Sunday, March 15, 2015

Receiving Hate While in the Lifestyle

The Clique (2008)
I have noticed that while in this lifestyle; there seems to be more hate from others also in this lifestyle than vanillas.

Everybody in this lifestyle knows the saying You're Kink Is Not My Kink (YKINMK) but very few seem to practice it. They understand how things work but they are extremely judgmental of others in this lifestyle that act or think differently.

Some people think that BDSM is black and white. You are either A, so you don't do B and therefore you must do C and E. Or else; you are B, so you don't do A and therefore you must do D and F. If you aren't that person's ideal, then you are wrong. If you don't think how they think and do what they do; then you are not welcome and labeled as an outcast.

A lot of things in BDSM have no clear definition or way to do things. People can do things differently while still keeping in mind any risks. Just because they are doing things differently doesn't make them wrong. They are doing what works best for them.

We get judged enough from vanillas; so we should understand the need to keep an open mind. As long as a person is happy and they aren't doing anything deeply detrimentally to their health and well being then there shouldn't be an issue.

Saturday, March 14, 2015

Submissive with Asperger's Syndrome or a Brat?

Embrace it All


A few days ago I was in a group and I just happened to share that I was extremely happy to share a fantasy I have been having with my Daddy. A few people in the group go on my case telling me that a submissive doesn't act like that and if they do they are a brat and being a brat is the worst thing ever.

Because of me being an aspie, I have tons of thoughts in my head and I love being able to share them without being laughed at or ignored. Being ignored is one of the worst feelings an aspie can ever have. I had a Master that would laugh or else not pay attention when I wanted to share my ideas and fantasies. It crushed me and I was not happy. I left worthless. I had an idea that I thought would add to the relationship but it was ignored. I'm 100% happy now that I found somebody that is willing to let me speak and share my thoughts with; while knowing that I'm not trying to top from the bottom. I don't act out for attention. I just want to feel like I matter.

It might take a while to even know if you are an aspie. I just realized it not too long long. I linked it with my singular obsession, being awkward with people, and the fact that in elementary school teachers thought I had autism because I never made any friends or even talked to other kids.

Aspie subs may, at first, seem extremely bratty but they really aren't. They want to do everything possible for their Dom. They just act differently.

For more in-depth information about BDSM and  Asperger's Syndrome because check out these awesome fetlife groups:
* Aspies & Auties, run by Aspies & Auties
Aspie Girls
Autism and Asperger Information Exchange

Thursday, March 12, 2015

Education First - BDSM Later

Photo credit: Death to Stock

I'm so sick and tired of seeing the types of Dom/mes that think they already know everything and are unwilling to learn. But what irritates me the most is the subs that belong to those type of Dom/mes. These subs are just promoting a very dangerous environment for themselves and possible future subs.
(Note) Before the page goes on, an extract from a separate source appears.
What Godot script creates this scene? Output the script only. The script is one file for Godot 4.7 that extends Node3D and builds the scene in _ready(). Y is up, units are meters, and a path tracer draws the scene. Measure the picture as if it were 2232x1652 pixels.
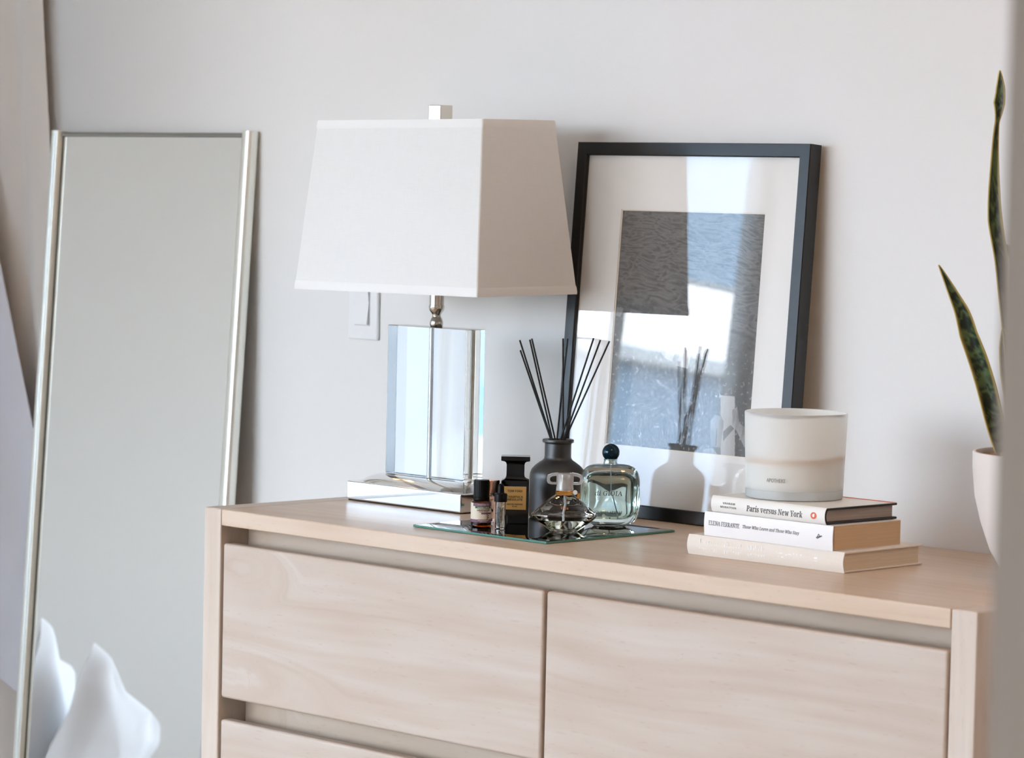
extends Node3D
# Bedroom corner: pale wood dresser with a crystal lamp, leaning picture, perfume tray, books, candle and plant; floor mirror at the left.
# Floor is y = 0, the dresser's top is y = TOP, its front face is z = 0, the back wall is z = WALL_Z.

const TOP := 1.10
const WALL_Z := -0.498
const FACE := 0.777   # turn about y that faces the camera

var M := {}

# ------------------------------------------------------------------ mesh helper
class Geo:
	var p := PackedVector3Array()   # three corners a triangle
	var uv := PackedVector2Array()
	var col := PackedColorArray()
	func tri(a: Vector3, b: Vector3, c: Vector3) -> void:
		p.append(a); p.append(b); p.append(c)
	func quad(a: Vector3, b: Vector3, c: Vector3, d: Vector3) -> void:
		tri(a, b, c); tri(a, c, d)
	func join(o: Geo, t := Transform3D()) -> void:
		for v in o.p: p.append(t * v)
	func mesh(smooth := 38.0, orient := true) -> ArrayMesh:
		var n := p.size() / 3
		if orient:
			var vol := 0.0
			for i in n: vol += p[i * 3].dot(p[i * 3 + 1].cross(p[i * 3 + 2]))
			if vol > 0.0:
				for i in n:
					var q := p[i * 3 + 1]; p[i * 3 + 1] = p[i * 3 + 2]; p[i * 3 + 2] = q
					if uv.size(): var w := uv[i * 3 + 1]; uv[i * 3 + 1] = uv[i * 3 + 2]; uv[i * 3 + 2] = w
					if col.size(): var k := col[i * 3 + 1]; col[i * 3 + 1] = col[i * 3 + 2]; col[i * 3 + 2] = k
		var fn := PackedVector3Array()
		var at := {}
		for i in n:
			fn.append((p[i * 3 + 2] - p[i * 3]).cross(p[i * 3 + 1] - p[i * 3]))
			for k in 3:
				var key := Vector3i((p[i * 3 + k] * 100000.0).round())
				if not at.has(key): at[key] = PackedInt32Array()
				at[key].append(i)
		var nn := PackedVector3Array()
		var lim := cos(deg_to_rad(smooth))
		for i in n:
			var f := fn[i].normalized()
			for k in 3:
				var s := Vector3.ZERO
				for j in at[Vector3i((p[i * 3 + k] * 100000.0).round())]:
					if fn[j].normalized().dot(f) >= lim: s += fn[j]
				nn.append(s.normalized() if s.length_squared() > 0.0 else f)
		var a := []
		a.resize(Mesh.ARRAY_MAX)
		a[Mesh.ARRAY_VERTEX] = p
		a[Mesh.ARRAY_NORMAL] = nn
		if uv.size(): a[Mesh.ARRAY_TEX_UV] = uv
		if col.size(): a[Mesh.ARRAY_COLOR] = col
		var m := ArrayMesh.new()
		m.add_surface_from_arrays(Mesh.PRIMITIVE_TRIANGLES, a)
		return m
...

I see D/s as similar to driving a car. Where the Dom/me is the driver and the sub is the car. A person cant just say I want to drive that car right there. If this happens there is an extremely high chance of causing major damage to the car; even to the point that the car can no longer be used anymore. They may even cause major injures to themselves because they didn't know how to drive the car. Other people first teach the person how to drive, care, and operate the car. Different cars require different care and are driven differently.

I don't see how Dom/mes can get away without learning about how to be a good Dom/me first...

There are tons of places to learn about BDSM from. The internet, books, local events, and other people. People that only state that they learned at BDSM from porn is a huge no no and a major get the fuck away from the person flag. BDSM in porn is an extremely inaccurate representation of what BDSM is about and how to conduct it.

For convenience; books are the best way to start out learning about BDSM. Not everybody knows of any local groups, or munches; as a way to learn about BDSM.  For those that are reasonable and responsible; here is a short list of a few educational BDSM books to get you started off:

* The Control Book
* SM 101: A Realistic Introduction
* The Ultimate Guide to Kink: BDSM, Role Play and the Erotic Edge
* The Loving Dominant
* The New Bottoming Book
* The New Topping Book

Monday, March 9, 2015

A Wake Up Call For Submissives

Safe In His Arms

Nothing pisses me off more than when I seem some poor helpless submissive crying and hurt because their Dom is too busy, or whatever, to take care of their sub.

A Dom's most treasured possession should their sub. Without their sub, the Dom is just an ordinary person. If a Dom doesn't step up to the plate and take care of their submissive; its a huge red flag. That is not a good Dom to be with.

True some Dom's may have a reason for not being able to do anything, like work, but they should at least send a quick text, or something, letting their sub know that they are busy and will take care of them as soon as possible. A Dom telling their sub that is 100% better than just ignoring the situation.

Ignoring the situation can cause the sub to have many different feelings. There can be feelings of loneliness, abandonment, depression, worthlessness, and maybe even cause sub drop. I will explain sub drop in a future post; but its one of the worst feelings a sub can ever get.

Please subs. If your Dom doesn't care if you are sick, hurting, and need to feel safe in your Dom's arms. Then you need tell them how horrible it makes you feel. If the Dom still doesn't care enough to do anything. Then walk away, as far and as fast as possible. It will be better to start over instead of staying with a Dom that makes you feel worthless when you need them the most.

The Dom is equal to the sun in the mind of a sub. Their reason for life. Without their sun, they will wither and die.